» **Problem to solve**
The records below need retyping in full; give them again exactly.

==== Input for this task ====

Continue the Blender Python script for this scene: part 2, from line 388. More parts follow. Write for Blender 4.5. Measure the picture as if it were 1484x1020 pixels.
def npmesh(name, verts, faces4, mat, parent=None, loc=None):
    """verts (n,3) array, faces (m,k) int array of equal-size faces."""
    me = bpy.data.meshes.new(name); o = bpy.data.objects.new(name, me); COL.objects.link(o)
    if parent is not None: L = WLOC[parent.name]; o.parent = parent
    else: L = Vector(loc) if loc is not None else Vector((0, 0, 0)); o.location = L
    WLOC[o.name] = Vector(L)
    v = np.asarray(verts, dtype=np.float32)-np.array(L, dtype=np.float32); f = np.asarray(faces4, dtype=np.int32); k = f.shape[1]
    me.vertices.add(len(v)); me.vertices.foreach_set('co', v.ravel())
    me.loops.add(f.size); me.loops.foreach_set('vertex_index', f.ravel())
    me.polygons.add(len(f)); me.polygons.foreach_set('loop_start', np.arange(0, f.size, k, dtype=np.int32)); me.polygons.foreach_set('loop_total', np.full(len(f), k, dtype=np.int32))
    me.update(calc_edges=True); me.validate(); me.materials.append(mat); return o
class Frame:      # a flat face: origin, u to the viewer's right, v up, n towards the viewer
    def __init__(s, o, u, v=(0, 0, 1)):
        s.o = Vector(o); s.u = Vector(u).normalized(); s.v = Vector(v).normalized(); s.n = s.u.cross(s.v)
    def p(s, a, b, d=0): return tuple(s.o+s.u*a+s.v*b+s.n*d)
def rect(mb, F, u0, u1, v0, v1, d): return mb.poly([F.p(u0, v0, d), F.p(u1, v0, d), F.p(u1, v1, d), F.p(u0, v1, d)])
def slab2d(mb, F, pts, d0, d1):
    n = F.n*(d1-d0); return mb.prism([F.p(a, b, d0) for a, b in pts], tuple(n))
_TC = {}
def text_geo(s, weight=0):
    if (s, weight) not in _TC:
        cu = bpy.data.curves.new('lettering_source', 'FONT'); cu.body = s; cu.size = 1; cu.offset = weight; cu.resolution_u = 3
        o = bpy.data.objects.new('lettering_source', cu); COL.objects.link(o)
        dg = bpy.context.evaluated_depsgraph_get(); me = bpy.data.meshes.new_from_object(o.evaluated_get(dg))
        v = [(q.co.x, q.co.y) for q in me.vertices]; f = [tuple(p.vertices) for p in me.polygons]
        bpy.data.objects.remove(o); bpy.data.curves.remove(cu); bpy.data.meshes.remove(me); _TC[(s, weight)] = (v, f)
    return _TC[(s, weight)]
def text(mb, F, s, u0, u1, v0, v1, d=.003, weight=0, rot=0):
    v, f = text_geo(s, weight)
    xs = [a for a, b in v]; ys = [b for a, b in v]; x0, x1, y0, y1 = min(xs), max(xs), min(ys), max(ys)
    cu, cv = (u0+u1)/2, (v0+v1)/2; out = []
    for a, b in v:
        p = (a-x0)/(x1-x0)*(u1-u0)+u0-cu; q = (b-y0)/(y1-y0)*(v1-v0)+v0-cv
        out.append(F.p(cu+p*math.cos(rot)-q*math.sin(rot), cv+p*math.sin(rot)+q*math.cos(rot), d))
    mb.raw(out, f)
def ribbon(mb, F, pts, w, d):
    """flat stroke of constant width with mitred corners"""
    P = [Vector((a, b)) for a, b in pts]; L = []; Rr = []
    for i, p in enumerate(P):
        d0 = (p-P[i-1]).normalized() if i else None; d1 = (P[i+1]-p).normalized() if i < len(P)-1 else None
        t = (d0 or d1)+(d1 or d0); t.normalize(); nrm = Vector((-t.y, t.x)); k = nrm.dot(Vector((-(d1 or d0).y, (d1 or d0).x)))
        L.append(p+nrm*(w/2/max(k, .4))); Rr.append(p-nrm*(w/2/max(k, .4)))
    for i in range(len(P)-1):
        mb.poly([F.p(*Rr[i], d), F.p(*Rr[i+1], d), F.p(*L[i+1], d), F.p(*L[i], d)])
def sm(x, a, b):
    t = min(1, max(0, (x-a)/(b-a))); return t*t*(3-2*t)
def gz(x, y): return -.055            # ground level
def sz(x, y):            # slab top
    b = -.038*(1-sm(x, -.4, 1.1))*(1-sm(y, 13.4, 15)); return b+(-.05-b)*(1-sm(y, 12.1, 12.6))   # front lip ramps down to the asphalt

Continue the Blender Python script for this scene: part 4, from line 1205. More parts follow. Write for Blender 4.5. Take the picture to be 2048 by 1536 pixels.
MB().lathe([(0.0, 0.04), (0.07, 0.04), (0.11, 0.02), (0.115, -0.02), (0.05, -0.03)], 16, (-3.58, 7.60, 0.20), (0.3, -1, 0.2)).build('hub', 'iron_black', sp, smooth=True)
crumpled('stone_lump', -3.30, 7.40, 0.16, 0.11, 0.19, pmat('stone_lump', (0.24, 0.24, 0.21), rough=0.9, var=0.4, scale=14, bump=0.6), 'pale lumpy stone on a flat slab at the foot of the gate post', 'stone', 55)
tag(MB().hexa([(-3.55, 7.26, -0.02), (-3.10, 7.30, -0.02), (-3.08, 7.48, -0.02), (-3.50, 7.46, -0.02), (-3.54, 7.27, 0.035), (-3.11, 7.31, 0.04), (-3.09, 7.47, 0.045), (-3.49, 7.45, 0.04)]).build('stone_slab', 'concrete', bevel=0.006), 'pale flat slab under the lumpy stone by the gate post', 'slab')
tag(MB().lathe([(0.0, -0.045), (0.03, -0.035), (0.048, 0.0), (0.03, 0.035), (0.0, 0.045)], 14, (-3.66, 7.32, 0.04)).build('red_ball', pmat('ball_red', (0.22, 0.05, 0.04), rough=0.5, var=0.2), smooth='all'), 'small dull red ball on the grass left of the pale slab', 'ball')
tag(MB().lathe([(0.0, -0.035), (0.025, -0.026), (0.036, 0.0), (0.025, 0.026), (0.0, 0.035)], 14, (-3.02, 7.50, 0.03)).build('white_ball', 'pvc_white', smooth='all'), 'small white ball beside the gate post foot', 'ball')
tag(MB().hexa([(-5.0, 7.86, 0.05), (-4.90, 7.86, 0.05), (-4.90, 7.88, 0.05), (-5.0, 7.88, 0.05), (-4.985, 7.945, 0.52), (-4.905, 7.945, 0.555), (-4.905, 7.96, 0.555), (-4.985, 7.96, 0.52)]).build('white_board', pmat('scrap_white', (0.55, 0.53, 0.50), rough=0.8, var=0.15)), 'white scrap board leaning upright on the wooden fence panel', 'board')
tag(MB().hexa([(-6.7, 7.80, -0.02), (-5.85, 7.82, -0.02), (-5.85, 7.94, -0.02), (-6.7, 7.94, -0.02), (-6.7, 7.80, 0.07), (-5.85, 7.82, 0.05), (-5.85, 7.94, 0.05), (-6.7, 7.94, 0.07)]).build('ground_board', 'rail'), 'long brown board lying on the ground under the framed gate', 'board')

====

» **Written response**
Continue the Blender Python script for this scene: part 2, from line 388. More parts follow. Write for Blender 4.5. Measure the picture as if it were 1484x1020 pixels.
def npmesh(name, verts, faces4, mat, parent=None, loc=None):
    """verts (n,3) array, faces (m,k) int array of equal-size faces."""
    me = bpy.data.meshes.new(name); o = bpy.data.objects.new(name, me); COL.objects.link(o)
    if parent is not None: L = WLOC[parent.name]; o.parent = parent
    else: L = Vector(loc) if loc is not None else Vector((0, 0, 0)); o.location = L
    WLOC[o.name] = Vector(L)
    v = np.asarray(verts, dtype=np.float32)-np.array(L, dtype=np.float32); f = np.asarray(faces4, dtype=np.int32); k = f.shape[1]
    me.vertices.add(len(v)); me.vertices.foreach_set('co', v.ravel())
    me.loops.add(f.size); me.loops.foreach_set('vertex_index', f.ravel())
    me.polygons.add(len(f)); me.polygons.foreach_set('loop_start', np.arange(0, f.size, k, dtype=np.int32)); me.polygons.foreach_set('loop_total', np.full(len(f), k, dtype=np.int32))
    me.update(calc_edges=True); me.validate(); me.materials.append(mat); return o
class Frame:      # a flat face: origin, u to the viewer's right, v up, n towards the viewer
    def __init__(s, o, u, v=(0, 0, 1)):
        s.o = Vector(o); s.u = Vector(u).normalized(); s.v = Vector(v).normalized(); s.n = s.u.cross(s.v)
    def p(s, a, b, d=0): return tuple(s.o+s.u*a+s.v*b+s.n*d)
def rect(mb, F, u0, u1, v0, v1, d): return mb.poly([F.p(u0, v0, d), F.p(u1, v0, d), F.p(u1, v1, d), F.p(u0, v1, d)])
def slab2d(mb, F, pts, d0, d1):
    n = F.n*(d1-d0); return mb.prism([F.p(a, b, d0) for a, b in pts], tuple(n))
_TC = {}
def text_geo(s, weight=0):
    if (s, weight) not in _TC:
        cu = bpy.data.curves.new('lettering_source', 'FONT'); cu.body = s; cu.size = 1; cu.offset = weight; cu.resolution_u = 3
        o = bpy.data.objects.new('lettering_source', cu); COL.objects.link(o)
        dg = bpy.context.evaluated_depsgraph_get(); me = bpy.data.meshes.new_from_object(o.evaluated_get(dg))
        v = [(q.co.x, q.co.y) for q in me.vertices]; f = [tuple(p.vertices) for p in me.polygons]
        bpy.data.objects.remove(o); bpy.data.curves.remove(cu); bpy.data.meshes.remove(me); _TC[(s, weight)] = (v, f)
    return _TC[(s, weight)]
def text(mb, F, s, u0, u1, v0, v1, d=.003, weight=0, rot=0):
    v, f = text_geo(s, weight)
    xs = [a for a, b in v]; ys = [b for a, b in v]; x0, x1, y0, y1 = min(xs), max(xs), min(ys), max(ys)
    cu, cv = (u0+u1)/2, (v0+v1)/2; out = []
    for a, b in v:
        p = (a-x0)/(x1-x0)*(u1-u0)+u0-cu; q = (b-y0)/(y1-y0)*(v1-v0)+v0-cv
        out.append(F.p(cu+p*math.cos(rot)-q*math.sin(rot), cv+p*math.sin(rot)+q*math.cos(rot), d))
    mb.raw(out, f)
def ribbon(mb, F, pts, w, d):
    """flat stroke of constant width with mitred corners"""
    P = [Vector((a, b)) for a, b in pts]; L = []; Rr = []
    for i, p in enumerate(P):
        d0 = (p-P[i-1]).normalized() if i else None; d1 = (P[i+1]-p).normalized() if i < len(P)-1 else None
        t = (d0 or d1)+(d1 or d0); t.normalize(); nrm = Vector((-t.y, t.x)); k = nrm.dot(Vector((-(d1 or d0).y, (d1 or d0).x)))
        L.append(p+nrm*(w/2/max(k, .4))); Rr.append(p-nrm*(w/2/max(k, .4)))
    for i in range(len(P)-1):
        mb.poly([F.p(*Rr[i], d), F.p(*Rr[i+1], d), F.p(*L[i+1], d), F.p(*L[i], d)])
def sm(x, a, b):
    t = min(1, max(0, (x-a)/(b-a))); return t*t*(3-2*t)
def gz(x, y): return -.055            # ground level
def sz(x, y):            # slab top
    b = -.038*(1-sm(x, -.4, 1.1))*(1-sm(y, 13.4, 15)); return b+(-.05-b)*(1-sm(y, 12.1, 12.6))   # front lip ramps down to the asphalt

Continue the Blender Python script for this scene: part 4, from line 1205. More parts follow. Write for Blender 4.5. Take the picture to be 2048 by 1536 pixels.
MB().lathe([(0.0, 0.04), (0.07, 0.04), (0.11, 0.02), (0.115, -0.02), (0.05, -0.03)], 16, (-3.58, 7.60, 0.20), (0.3, -1, 0.2)).build('hub', 'iron_black', sp, smooth=True)
crumpled('stone_lump', -3.30, 7.40, 0.16, 0.11, 0.19, pmat('stone_lump', (0.24, 0.24, 0.21), rough=0.9, var=0.4, scale=14, bump=0.6), 'pale lumpy stone on a flat slab at the foot of the gate post', 'stone', 55)
tag(MB().hexa([(-3.55, 7.26, -0.02), (-3.10, 7.30, -0.02), (-3.08, 7.48, -0.02), (-3.50, 7.46, -0.02), (-3.54, 7.27, 0.035), (-3.11, 7.31, 0.04), (-3.09, 7.47, 0.045), (-3.49, 7.45, 0.04)]).build('stone_slab', 'concrete', bevel=0.006), 'pale flat slab under the lumpy stone by the gate post', 'slab')
tag(MB().lathe([(0.0, -0.045), (0.03, -0.035), (0.048, 0.0), (0.03, 0.035), (0.0, 0.045)], 14, (-3.66, 7.32, 0.04)).build('red_ball', pmat('ball_red', (0.22, 0.05, 0.04), rough=0.5, var=0.2), smooth='all'), 'small dull red ball on the grass left of the pale slab', 'ball')
tag(MB().lathe([(0.0, -0.035), (0.025, -0.026), (0.036, 0.0), (0.025, 0.026), (0.0, 0.035)], 14, (-3.02, 7.50, 0.03)).build('white_ball', 'pvc_white', smooth='all'), 'small white ball beside the gate post foot', 'ball')
tag(MB().hexa([(-5.0, 7.86, 0.05), (-4.90, 7.86, 0.05), (-4.90, 7.88, 0.05), (-5.0, 7.88, 0.05), (-4.985, 7.945, 0.52), (-4.905, 7.945, 0.555), (-4.905, 7.96, 0.555), (-4.985, 7.96, 0.52)]).build('white_board', pmat('scrap_white', (0.55, 0.53, 0.50), rough=0.8, var=0.15)), 'white scrap board leaning upright on the wooden fence panel', 'board')
tag(MB().hexa([(-6.7, 7.80, -0.02), (-5.85, 7.82, -0.02), (-5.85, 7.94, -0.02), (-6.7, 7.94, -0.02), (-6.7, 7.80, 0.07), (-5.85, 7.82, 0.05), (-5.85, 7.94, 0.05), (-6.7, 7.94, 0.07)]).build('ground_board', 'rail'), 'long brown board lying on the ground under the framed gate', 'board')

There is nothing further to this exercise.